Stored entries

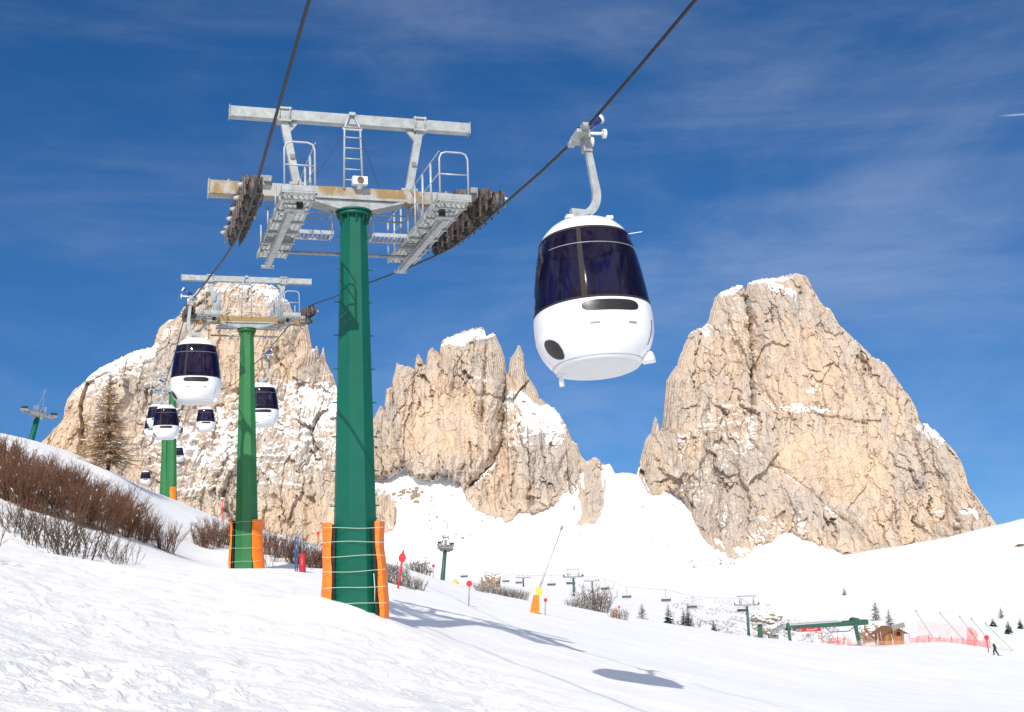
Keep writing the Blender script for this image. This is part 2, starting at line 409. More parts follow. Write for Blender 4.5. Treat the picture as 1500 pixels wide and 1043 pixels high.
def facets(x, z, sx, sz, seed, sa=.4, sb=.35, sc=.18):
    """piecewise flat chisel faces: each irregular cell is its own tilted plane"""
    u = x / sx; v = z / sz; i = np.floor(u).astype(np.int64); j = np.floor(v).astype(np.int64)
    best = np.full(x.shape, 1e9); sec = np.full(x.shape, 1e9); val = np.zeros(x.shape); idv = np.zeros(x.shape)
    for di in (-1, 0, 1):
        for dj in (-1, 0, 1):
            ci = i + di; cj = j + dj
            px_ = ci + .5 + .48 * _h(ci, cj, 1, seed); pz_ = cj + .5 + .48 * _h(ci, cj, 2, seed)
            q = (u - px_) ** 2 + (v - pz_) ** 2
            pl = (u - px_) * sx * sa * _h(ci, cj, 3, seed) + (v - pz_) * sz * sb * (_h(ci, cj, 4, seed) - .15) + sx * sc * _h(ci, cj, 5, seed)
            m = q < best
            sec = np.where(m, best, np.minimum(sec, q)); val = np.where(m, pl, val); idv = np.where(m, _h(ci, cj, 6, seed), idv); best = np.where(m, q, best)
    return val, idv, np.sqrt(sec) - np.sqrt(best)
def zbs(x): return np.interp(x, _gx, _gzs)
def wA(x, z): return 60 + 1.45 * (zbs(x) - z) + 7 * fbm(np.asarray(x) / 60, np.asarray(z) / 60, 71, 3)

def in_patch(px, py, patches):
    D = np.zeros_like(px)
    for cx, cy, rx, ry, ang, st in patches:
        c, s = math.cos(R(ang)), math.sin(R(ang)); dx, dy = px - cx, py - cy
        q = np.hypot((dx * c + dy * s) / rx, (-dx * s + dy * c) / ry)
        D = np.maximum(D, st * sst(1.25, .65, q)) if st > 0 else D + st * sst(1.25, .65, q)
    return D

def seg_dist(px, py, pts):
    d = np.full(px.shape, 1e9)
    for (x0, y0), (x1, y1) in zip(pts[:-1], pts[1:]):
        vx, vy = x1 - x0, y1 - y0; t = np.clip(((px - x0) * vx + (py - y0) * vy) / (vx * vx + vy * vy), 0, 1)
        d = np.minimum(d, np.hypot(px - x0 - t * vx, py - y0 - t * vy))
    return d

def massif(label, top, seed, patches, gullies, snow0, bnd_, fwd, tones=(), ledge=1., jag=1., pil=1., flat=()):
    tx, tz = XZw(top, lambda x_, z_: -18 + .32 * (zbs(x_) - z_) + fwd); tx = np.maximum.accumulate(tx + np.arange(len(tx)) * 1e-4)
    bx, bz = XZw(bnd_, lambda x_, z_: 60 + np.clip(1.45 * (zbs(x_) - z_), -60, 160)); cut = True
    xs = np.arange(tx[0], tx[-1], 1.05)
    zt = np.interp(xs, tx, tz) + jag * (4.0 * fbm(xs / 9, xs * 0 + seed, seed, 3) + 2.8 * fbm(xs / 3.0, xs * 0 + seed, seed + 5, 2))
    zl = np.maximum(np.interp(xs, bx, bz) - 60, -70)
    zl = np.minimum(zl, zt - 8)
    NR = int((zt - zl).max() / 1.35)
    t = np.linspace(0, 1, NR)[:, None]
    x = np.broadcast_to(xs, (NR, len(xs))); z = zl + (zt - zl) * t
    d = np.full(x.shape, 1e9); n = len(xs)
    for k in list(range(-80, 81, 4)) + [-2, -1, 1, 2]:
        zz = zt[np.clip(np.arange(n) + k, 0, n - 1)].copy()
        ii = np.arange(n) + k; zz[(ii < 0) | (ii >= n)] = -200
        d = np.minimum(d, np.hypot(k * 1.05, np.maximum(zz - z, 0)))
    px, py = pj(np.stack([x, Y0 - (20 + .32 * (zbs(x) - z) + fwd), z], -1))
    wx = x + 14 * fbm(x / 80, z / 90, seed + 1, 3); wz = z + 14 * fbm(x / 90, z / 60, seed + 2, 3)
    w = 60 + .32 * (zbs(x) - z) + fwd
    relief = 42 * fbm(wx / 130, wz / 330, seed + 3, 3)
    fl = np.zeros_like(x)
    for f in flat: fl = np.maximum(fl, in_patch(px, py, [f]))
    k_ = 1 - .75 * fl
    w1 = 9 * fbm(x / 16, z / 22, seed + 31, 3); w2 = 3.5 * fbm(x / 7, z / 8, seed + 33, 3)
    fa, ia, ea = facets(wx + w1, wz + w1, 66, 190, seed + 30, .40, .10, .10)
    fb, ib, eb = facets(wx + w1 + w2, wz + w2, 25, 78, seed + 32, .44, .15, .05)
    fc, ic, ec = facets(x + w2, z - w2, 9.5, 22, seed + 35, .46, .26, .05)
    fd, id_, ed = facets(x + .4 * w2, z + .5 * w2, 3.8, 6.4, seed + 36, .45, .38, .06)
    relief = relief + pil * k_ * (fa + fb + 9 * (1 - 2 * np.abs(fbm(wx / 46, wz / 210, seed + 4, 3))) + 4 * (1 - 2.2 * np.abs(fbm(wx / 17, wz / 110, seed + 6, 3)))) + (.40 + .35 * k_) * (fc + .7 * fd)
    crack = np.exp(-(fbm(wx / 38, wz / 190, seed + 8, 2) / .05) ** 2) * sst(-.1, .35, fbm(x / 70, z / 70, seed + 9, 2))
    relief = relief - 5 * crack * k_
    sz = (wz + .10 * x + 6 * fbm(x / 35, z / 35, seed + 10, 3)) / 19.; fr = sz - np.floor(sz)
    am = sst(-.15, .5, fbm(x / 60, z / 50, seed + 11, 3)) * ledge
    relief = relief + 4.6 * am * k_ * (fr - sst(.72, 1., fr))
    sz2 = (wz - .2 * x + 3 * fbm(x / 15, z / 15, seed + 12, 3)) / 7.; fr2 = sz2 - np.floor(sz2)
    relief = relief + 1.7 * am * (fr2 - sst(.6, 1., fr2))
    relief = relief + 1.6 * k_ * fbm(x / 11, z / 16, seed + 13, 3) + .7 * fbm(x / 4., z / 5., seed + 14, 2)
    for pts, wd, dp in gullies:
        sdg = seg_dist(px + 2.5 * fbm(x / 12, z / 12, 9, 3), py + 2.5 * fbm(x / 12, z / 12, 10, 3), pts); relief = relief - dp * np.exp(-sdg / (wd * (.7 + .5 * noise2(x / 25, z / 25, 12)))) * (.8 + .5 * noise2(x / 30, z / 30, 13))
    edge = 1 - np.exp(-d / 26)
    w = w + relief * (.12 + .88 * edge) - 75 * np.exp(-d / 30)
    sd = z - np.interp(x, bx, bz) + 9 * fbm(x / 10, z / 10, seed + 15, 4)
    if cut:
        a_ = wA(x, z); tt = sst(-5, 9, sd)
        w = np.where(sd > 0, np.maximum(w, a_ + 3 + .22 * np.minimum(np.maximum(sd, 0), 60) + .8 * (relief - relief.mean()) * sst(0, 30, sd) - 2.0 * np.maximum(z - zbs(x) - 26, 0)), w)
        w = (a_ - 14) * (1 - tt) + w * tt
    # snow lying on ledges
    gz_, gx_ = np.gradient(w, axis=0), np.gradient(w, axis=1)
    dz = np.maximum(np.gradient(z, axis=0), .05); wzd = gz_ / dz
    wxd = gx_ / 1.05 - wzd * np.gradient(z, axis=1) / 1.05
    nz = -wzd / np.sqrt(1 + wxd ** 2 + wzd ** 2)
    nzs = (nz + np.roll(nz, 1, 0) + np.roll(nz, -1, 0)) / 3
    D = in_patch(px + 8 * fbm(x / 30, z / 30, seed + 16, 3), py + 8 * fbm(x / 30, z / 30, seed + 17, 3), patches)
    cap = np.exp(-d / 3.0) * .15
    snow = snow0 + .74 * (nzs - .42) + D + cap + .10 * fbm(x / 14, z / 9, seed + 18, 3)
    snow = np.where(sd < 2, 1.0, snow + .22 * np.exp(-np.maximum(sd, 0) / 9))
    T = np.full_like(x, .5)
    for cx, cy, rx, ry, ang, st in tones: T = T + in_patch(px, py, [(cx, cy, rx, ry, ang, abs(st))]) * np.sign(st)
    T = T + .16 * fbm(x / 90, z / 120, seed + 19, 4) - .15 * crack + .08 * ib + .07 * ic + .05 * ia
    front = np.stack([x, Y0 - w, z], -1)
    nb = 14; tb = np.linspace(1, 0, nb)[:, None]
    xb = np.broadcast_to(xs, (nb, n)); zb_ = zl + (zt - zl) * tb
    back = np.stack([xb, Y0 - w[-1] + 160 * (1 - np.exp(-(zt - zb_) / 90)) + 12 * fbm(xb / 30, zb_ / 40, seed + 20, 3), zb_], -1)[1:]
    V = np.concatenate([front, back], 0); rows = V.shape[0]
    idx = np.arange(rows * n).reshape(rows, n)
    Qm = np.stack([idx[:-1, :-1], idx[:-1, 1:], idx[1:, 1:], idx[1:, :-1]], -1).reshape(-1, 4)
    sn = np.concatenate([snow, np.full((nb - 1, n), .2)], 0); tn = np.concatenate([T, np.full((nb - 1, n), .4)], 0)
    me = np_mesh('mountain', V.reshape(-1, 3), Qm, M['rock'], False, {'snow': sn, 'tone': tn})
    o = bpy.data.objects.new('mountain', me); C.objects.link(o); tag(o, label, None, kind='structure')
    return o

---

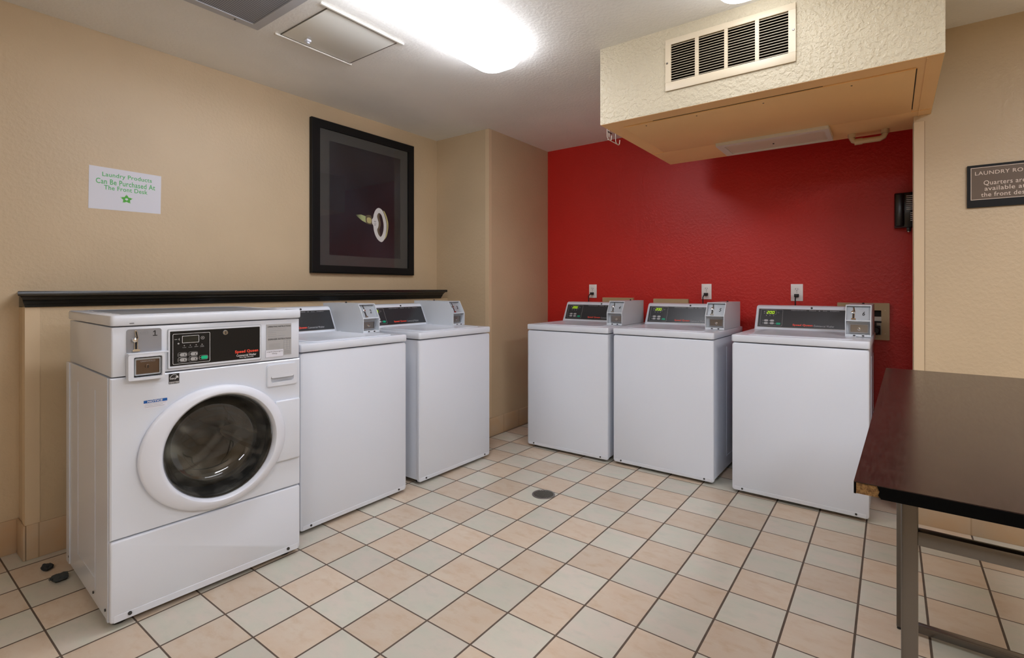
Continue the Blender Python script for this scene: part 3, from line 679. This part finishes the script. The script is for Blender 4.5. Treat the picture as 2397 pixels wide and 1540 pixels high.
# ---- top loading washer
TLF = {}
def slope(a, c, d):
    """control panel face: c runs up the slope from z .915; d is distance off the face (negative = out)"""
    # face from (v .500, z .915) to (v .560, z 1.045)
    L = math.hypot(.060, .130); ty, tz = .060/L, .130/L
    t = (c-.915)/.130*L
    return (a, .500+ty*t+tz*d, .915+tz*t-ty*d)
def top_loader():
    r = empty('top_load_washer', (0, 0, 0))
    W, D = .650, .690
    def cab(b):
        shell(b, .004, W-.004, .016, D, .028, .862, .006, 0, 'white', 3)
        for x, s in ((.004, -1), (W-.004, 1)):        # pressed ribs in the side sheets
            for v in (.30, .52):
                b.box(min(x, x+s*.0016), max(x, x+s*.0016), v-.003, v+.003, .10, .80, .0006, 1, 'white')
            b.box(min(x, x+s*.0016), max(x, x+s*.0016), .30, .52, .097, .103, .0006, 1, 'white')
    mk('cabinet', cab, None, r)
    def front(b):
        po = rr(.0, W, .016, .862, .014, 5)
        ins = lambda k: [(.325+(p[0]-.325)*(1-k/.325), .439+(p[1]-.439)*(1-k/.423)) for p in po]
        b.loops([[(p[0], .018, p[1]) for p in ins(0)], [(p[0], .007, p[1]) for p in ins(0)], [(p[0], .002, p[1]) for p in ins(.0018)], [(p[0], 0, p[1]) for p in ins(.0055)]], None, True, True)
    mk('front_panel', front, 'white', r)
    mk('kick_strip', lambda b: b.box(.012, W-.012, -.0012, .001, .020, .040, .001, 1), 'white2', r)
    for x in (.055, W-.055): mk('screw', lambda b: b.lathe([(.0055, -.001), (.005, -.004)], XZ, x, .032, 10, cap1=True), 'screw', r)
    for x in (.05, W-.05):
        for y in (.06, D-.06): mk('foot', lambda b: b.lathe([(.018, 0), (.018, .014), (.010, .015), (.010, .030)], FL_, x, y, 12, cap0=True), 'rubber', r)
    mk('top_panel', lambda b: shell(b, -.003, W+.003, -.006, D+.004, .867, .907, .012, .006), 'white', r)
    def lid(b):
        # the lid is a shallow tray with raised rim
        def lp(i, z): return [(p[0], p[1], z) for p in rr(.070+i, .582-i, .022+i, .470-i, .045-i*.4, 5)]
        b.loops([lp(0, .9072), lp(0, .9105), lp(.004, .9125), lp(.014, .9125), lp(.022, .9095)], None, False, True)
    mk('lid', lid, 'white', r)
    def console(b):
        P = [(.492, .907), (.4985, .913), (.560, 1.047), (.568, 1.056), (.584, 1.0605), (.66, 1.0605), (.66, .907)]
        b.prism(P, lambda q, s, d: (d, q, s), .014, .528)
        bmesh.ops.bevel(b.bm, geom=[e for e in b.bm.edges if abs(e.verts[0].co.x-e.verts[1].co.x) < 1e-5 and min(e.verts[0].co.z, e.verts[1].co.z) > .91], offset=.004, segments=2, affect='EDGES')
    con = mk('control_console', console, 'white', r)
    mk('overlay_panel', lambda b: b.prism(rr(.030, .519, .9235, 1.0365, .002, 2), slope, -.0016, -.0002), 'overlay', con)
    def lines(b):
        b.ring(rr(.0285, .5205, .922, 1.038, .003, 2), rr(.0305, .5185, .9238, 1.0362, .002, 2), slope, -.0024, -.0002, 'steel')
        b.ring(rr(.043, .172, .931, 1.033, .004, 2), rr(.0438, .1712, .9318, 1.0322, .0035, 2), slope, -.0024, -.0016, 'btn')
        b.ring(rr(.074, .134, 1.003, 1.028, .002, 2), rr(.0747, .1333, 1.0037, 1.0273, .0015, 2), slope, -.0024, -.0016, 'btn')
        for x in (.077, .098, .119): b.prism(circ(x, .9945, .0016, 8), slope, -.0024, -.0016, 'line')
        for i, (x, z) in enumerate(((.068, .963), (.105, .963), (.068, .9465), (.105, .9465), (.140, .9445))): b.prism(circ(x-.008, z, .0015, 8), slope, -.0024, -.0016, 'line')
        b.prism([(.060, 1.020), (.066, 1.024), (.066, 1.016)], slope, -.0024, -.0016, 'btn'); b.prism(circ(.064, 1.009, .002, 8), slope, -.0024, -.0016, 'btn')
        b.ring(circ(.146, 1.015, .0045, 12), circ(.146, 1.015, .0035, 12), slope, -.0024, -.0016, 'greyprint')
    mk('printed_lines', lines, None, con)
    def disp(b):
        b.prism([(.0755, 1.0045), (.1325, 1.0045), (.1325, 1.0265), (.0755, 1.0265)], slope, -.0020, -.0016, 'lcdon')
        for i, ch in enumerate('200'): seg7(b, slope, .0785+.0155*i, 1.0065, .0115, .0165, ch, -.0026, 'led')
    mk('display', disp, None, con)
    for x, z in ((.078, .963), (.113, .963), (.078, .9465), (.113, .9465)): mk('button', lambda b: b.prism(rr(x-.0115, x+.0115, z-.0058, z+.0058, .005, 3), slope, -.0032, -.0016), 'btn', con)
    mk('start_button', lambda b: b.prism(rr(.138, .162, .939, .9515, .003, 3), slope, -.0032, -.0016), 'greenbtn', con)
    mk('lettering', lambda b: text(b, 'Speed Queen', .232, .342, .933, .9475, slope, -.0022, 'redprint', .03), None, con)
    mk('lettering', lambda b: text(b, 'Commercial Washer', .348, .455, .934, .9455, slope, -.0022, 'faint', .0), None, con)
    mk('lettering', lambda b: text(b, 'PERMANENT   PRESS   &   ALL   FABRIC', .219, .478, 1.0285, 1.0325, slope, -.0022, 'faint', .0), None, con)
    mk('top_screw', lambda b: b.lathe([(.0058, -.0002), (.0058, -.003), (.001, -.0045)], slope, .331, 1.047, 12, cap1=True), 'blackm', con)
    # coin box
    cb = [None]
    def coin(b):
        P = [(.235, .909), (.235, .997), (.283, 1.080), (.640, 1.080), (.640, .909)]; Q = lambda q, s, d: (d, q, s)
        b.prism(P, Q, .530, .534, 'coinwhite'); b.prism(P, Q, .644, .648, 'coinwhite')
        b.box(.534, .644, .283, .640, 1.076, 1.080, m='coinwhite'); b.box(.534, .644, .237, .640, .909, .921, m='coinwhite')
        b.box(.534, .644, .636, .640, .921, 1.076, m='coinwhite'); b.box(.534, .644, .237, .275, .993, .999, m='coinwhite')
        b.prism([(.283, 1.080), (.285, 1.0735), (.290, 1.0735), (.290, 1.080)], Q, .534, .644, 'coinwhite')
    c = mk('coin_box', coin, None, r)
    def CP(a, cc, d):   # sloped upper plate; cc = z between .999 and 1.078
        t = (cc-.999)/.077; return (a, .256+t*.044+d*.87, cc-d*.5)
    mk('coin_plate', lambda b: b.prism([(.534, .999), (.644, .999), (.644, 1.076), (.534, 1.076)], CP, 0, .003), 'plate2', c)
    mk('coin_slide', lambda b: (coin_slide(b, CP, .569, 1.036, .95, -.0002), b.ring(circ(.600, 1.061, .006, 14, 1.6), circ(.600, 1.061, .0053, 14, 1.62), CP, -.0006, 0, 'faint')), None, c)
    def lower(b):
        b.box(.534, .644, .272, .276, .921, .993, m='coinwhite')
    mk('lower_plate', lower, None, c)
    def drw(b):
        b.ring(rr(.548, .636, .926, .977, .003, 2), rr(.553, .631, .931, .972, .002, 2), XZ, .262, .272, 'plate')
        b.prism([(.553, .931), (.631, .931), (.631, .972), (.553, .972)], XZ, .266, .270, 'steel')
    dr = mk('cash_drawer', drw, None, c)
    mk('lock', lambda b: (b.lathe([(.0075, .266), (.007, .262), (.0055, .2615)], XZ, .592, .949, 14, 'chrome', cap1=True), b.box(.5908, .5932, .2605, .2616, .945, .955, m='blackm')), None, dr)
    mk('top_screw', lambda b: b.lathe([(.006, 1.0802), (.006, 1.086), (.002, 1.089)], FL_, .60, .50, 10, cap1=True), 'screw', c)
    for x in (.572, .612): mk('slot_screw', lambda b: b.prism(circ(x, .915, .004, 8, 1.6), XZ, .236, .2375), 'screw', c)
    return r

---

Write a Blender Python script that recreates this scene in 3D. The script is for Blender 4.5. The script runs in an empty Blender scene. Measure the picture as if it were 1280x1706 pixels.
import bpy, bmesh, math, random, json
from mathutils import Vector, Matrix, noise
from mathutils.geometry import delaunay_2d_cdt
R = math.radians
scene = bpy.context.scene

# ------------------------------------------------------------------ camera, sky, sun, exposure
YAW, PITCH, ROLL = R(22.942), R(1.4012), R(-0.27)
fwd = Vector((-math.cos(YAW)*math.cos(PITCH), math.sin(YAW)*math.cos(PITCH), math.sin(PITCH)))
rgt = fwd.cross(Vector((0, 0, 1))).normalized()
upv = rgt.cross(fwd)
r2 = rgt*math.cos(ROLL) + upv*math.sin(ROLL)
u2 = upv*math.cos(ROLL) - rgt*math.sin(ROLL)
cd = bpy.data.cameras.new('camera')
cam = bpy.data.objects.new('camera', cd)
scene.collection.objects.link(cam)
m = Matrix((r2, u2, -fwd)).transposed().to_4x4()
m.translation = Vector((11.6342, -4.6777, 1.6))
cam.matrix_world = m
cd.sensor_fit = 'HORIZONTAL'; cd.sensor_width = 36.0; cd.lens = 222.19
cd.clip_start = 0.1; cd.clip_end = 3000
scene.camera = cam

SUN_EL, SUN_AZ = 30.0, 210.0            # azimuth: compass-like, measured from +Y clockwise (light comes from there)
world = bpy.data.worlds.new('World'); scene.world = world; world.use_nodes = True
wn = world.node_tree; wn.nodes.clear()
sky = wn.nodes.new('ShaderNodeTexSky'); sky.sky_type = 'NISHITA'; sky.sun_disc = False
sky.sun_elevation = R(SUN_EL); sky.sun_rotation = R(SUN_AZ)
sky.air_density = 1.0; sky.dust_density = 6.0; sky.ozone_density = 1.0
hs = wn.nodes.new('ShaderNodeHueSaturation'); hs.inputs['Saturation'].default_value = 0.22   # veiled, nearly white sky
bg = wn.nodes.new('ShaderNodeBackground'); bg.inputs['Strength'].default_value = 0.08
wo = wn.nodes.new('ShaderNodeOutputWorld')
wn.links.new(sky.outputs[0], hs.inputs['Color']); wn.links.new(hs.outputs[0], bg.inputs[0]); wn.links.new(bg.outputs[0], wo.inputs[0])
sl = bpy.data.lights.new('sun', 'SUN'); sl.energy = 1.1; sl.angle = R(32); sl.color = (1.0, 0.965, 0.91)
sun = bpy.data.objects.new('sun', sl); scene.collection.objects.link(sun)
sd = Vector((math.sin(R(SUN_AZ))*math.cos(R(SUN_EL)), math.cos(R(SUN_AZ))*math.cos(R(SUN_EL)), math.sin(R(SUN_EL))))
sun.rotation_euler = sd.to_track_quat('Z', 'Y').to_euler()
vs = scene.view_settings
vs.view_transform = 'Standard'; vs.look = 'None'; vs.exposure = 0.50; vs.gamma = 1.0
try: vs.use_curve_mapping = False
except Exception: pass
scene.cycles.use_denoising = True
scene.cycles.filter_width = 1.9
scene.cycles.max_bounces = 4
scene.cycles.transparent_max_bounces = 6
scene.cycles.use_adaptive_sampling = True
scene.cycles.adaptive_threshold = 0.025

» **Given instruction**
Your task is to extract exactly the lines starting at the line with "Write a Blender" and ending at the line with "scene.camera = cam", including both ends, and no other lines.

» **Answer to the task**
Write a Blender Python script that recreates this scene in 3D. The script is for Blender 4.5. The script runs in an empty Blender scene. Measure the picture as if it were 1280x1706 pixels.
import bpy, bmesh, math, random, json
from mathutils import Vector, Matrix, noise
from mathutils.geometry import delaunay_2d_cdt
R = math.radians
scene = bpy.context.scene

# ------------------------------------------------------------------ camera, sky, sun, exposure
YAW, PITCH, ROLL = R(22.942), R(1.4012), R(-0.27)
fwd = Vector((-math.cos(YAW)*math.cos(PITCH), math.sin(YAW)*math.cos(PITCH), math.sin(PITCH)))
rgt = fwd.cross(Vector((0, 0, 1))).normalized()
upv = rgt.cross(fwd)
r2 = rgt*math.cos(ROLL) + upv*math.sin(ROLL)
u2 = upv*math.cos(ROLL) - rgt*math.sin(ROLL)
cd = bpy.data.cameras.new('camera')
cam = bpy.data.objects.new('camera', cd)
scene.collection.objects.link(cam)
m = Matrix((r2, u2, -fwd)).transposed().to_4x4()
m.translation = Vector((11.6342, -4.6777, 1.6))
cam.matrix_world = m
cd.sensor_fit = 'HORIZONTAL'; cd.sensor_width = 36.0; cd.lens = 222.19
cd.clip_start = 0.1; cd.clip_end = 3000
scene.camera = cam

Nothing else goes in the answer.